[start]

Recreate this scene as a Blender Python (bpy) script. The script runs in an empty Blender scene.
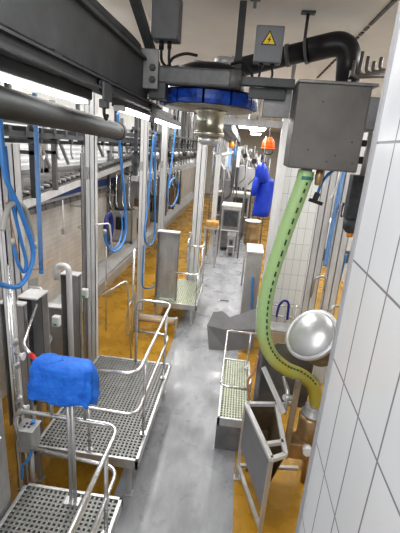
import bpy, bmesh, math, random
from mathutils import Vector, Matrix
random.seed(7)
S = bpy.context.scene
COL = S.collection
V = Vector

# ------------------------------------------------------------------ materials
def _nt(name):
    m = bpy.data.materials.new(name); m.use_nodes = True
    n = m.node_tree.nodes; l = m.node_tree.links
    return m, n, l, n['Principled BSDF']

def mat(name, col, rough=.5, metal=0., noise=.0, nscale=6., bump=0., col2=None, emit=0., stretch=(1, 1, 1), spec=None, alpha=1., trans=0.):
    m, n, l, b = _nt(name)
    b.inputs['Base Color'].default_value = (*col, 1); b.inputs['Roughness'].default_value = rough
    b.inputs['Metallic'].default_value = metal
    if spec is not None: b.inputs['Specular IOR Level'].default_value = spec
    if alpha < 1: b.inputs['Alpha'].default_value = alpha
    if trans: b.inputs['Transmission Weight'].default_value = trans
    if emit:
        b.inputs['Emission Color'].default_value = (*col, 1); b.inputs['Emission Strength'].default_value = emit
    if noise or col2 or bump:
        g = n.new('ShaderNodeNewGeometry'); mp = n.new('ShaderNodeMapping'); mp.inputs['Scale'].default_value = stretch
        l.new(g.outputs['Position'], mp.inputs['Vector'])
        t = n.new('ShaderNodeTexNoise'); t.inputs['Scale'].default_value = nscale; t.inputs['Detail'].default_value = 6
        t.inputs['Roughness'].default_value = .65
        l.new(mp.outputs[0], t.inputs['Vector'])
        r = n.new('ShaderNodeValToRGB')
        c2 = col2 or tuple(c * (1 - noise) for c in col); c1 = tuple(min(1, c * (1 + noise * .5)) for c in col) if not col2 else col
        r.color_ramp.elements[0].position = .32; r.color_ramp.elements[1].position = .68
        r.color_ramp.elements[0].color = (*c2, 1); r.color_ramp.elements[1].color = (*c1, 1)
        l.new(t.outputs['Fac'], r.inputs['Fac']); l.new(r.outputs['Color'], b.inputs['Base Color'])
        mr = n.new('ShaderNodeMapRange'); mr.inputs['To Min'].default_value = max(.05, rough - .12); mr.inputs['To Max'].default_value = min(1, rough + .12)
        l.new(t.outputs['Fac'], mr.inputs['Value']); l.new(mr.outputs[0], b.inputs['Roughness'])
        if bump:
            bp = n.new('ShaderNodeBump'); bp.inputs['Strength'].default_value = bump; bp.inputs['Distance'].default_value = .02
            l.new(t.outputs['Fac'], bp.inputs['Height']); l.new(bp.outputs['Normal'], b.inputs['Normal'])
    return m

def tiles(name, axes, w, h, ox, oy, col, grout, mortar, rough=.25, noise=.06, offs=0.):
    m, n, l, b = _nt(name)
    g = n.new('ShaderNodeNewGeometry'); sp = n.new('ShaderNodeSeparateXYZ'); cb = n.new('ShaderNodeCombineXYZ')
    l.new(g.outputs['Position'], sp.inputs[0])
    ad = []
    for i, (a, o) in enumerate(zip(axes, (ox, oy))):
        s = n.new('ShaderNodeMath'); s.operation = 'SUBTRACT'; s.inputs[1].default_value = o
        l.new(sp.outputs[a], s.inputs[0]); l.new(s.outputs[0], cb.inputs[i])
    br = n.new('ShaderNodeTexBrick'); br.offset = offs; br.squash = 1
    br.inputs['Scale'].default_value = 1; br.inputs['Brick Width'].default_value = w; br.inputs['Row Height'].default_value = h
    br.inputs['Mortar Size'].default_value = mortar; br.inputs['Mortar Smooth'].default_value = .3
    br.inputs['Color1'].default_value = (*col, 1); br.inputs['Color2'].default_value = (*[c * .96 for c in col], 1)
    br.inputs['Mortar'].default_value = (*grout, 1)
    l.new(cb.outputs[0], br.inputs['Vector'])
    t = n.new('ShaderNodeTexNoise'); t.inputs['Scale'].default_value = 3.; t.inputs['Detail'].default_value = 5
    l.new(g.outputs['Position'], t.inputs['Vector'])
    mr = n.new('ShaderNodeMapRange'); mr.inputs['From Min'].default_value = .3; mr.inputs['From Max'].default_value = .7
    mr.inputs['To Min'].default_value = 1 - noise; mr.inputs['To Max'].default_value = 1
    l.new(t.outputs['Fac'], mr.inputs['Value'])
    mx = n.new('ShaderNodeVectorMath'); mx.operation = 'SCALE'
    l.new(br.outputs['Color'], mx.inputs[0]); l.new(mr.outputs[0], mx.inputs['Scale'])
    l.new(mx.outputs[0], b.inputs['Base Color']); b.inputs['Roughness'].default_value = rough
    bp = n.new('ShaderNodeBump'); bp.inputs['Strength'].default_value = .25; bp.inputs['Distance'].default_value = .004; bp.invert = True
    l.new(br.outputs['Fac'], bp.inputs['Height']); l.new(bp.outputs['Normal'], b.inputs['Normal'])
    return m

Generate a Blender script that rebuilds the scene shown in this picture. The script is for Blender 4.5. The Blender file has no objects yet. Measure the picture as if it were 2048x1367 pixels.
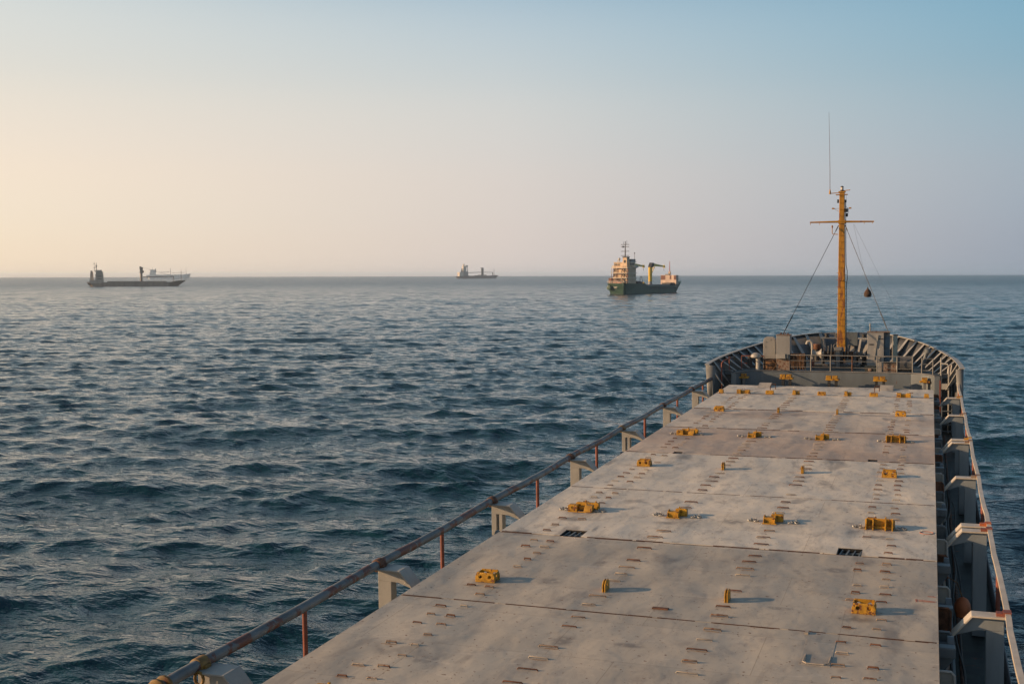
import bpy, bmesh, math, random
import numpy as np
from mathutils import Matrix, Vector
random.seed(7)
scene = bpy.context.scene
COL = scene.collection
R = math.radians

# ------------------------------------------------------------------ camera, light, exposure
# The ship frame: X starboard, Y towards the bow, Z up from the hatch tops; the ship
# floats a degree by the stern, so its frame is tilted against the level sea.
UP = Vector((0.007748, 0.014643, 0.999863)).normalized()
WY = (Vector((0, 1, 0)) - UP * UP.y).normalized()
WX = WY.cross(UP)
HATCH_Z = 5.6
SHIP = Matrix((WX, WY, UP)).to_4x4()
SHIP.translation = Vector((0, 0, HATCH_Z))

yaw, pitch, roll = 0.345146, 0.068391, -0.014805
fwd = Vector((-math.sin(yaw) * math.cos(pitch), math.cos(yaw) * math.cos(pitch), -math.sin(pitch)))
r0 = Vector((math.cos(yaw), math.sin(yaw), 0)); u0 = r0.cross(fwd)
rt = math.cos(roll) * r0 + math.sin(roll) * u0
upv = -math.sin(roll) * r0 + math.cos(roll) * u0
cm = Matrix((rt, upv, -fwd)).transposed().to_4x4()
cm.translation = Vector((4.1956, -19.2044, 5.6920))
cam_data = bpy.data.cameras.new('camera')
cam_data.sensor_width = 36.0
cam_data.lens = 2330.24 / 2048 * 36.0
cam_data.clip_start = 0.2
cam_data.clip_end = 200000
cam = bpy.data.objects.new('camera', cam_data)
COL.objects.link(cam)
cam.matrix_world = SHIP @ cm
scene.camera = cam
CAMP = cam.matrix_world.translation.copy()

SUN_EL, SUN_AZ = R(13.3), R(-111.0)          # azimuth clockwise from the bow
sun_dir = Vector((math.sin(SUN_AZ) * math.cos(SUN_EL), math.cos(SUN_AZ) * math.cos(SUN_EL), math.sin(SUN_EL)))
sd = bpy.data.lights.new('sun', 'SUN')
sd.energy = 5.0
sd.color = (1.0, 0.64, 0.35)
sd.angle = R(0.8)
sun = bpy.data.objects.new('sun', sd)
COL.objects.link(sun)
sun.rotation_euler = (-sun_dir).to_track_quat('-Z', 'Y').to_euler()

scene.view_settings.view_transform = 'Standard'
scene.view_settings.look = 'None'
scene.view_settings.exposure = 0.2
scene.view_settings.gamma = 1.0
scene.view_settings.use_curve_mapping = False
scene.cycles.use_denoising = True
scene.cycles.max_bounces = 6
scene.cycles.volume_bounces = 4


def lin(r, g, b):
    return tuple((c / 255 / 12.92) if c / 255 <= 0.04045 else ((c / 255 + 0.055) / 1.055) ** 2.4 for c in (r, g, b)) + (1.0,)


SKY_K = 0.1
HAZE, HAZE_R = 1.15e-4, 14000.0   # haze per metre, and how far out sea and haze reach
HORIZON_GLOW = 0.27         # added brightness low in the sky, offsetting how the haze darkens it
SKY_TABLE = [  # elevation (deg), towards the sun, abeam, away from the sun
    (0.0, (247, 223, 193), (217, 204, 196), (155, 163, 175)),
    (2.5, (246, 228, 203), (218, 207, 199), (162, 171, 182)),
    (5.5, (244, 228, 208), (216, 210, 204), (163, 178, 189)),
    (9.0, (228, 223, 212), (203, 208, 208), (146, 177, 193)),
    (13.0, (207, 214, 214), (172, 193, 206), (124, 168, 192)),
    (22.0, (150, 178, 196), (120, 158, 184), (92, 134, 166)),
]


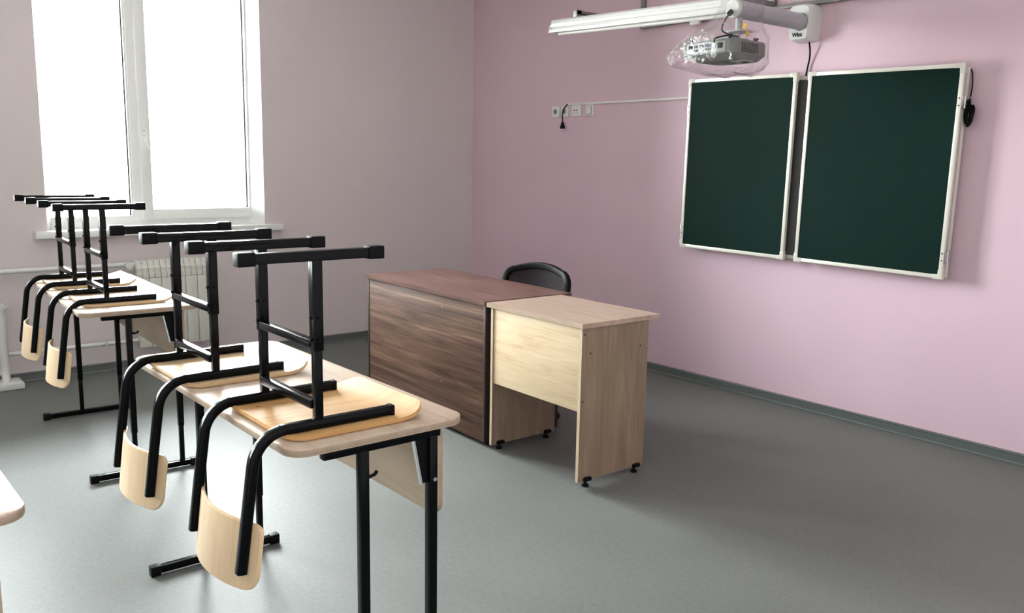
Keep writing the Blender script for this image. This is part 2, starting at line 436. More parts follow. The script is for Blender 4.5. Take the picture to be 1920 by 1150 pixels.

[end]

## OBJECTIVE
Extract from the material above the stretch running from the line containing "Generate a Blender" through the line containing "R = math.radians". Keep the text exact and the pictures out.

## SOLUTION TO THIS TASK
Generate a Blender script that rebuilds the scene shown in this picture. The script is for Blender 4.5. The Blender file has no objects yet. Measure the picture as if it were 2048x1367 pixels.
import bpy, bmesh, math, random
import numpy as np
from mathutils import Matrix, Vector
random.seed(7)
scene = bpy.context.scene
COL = scene.collection
R = math.radians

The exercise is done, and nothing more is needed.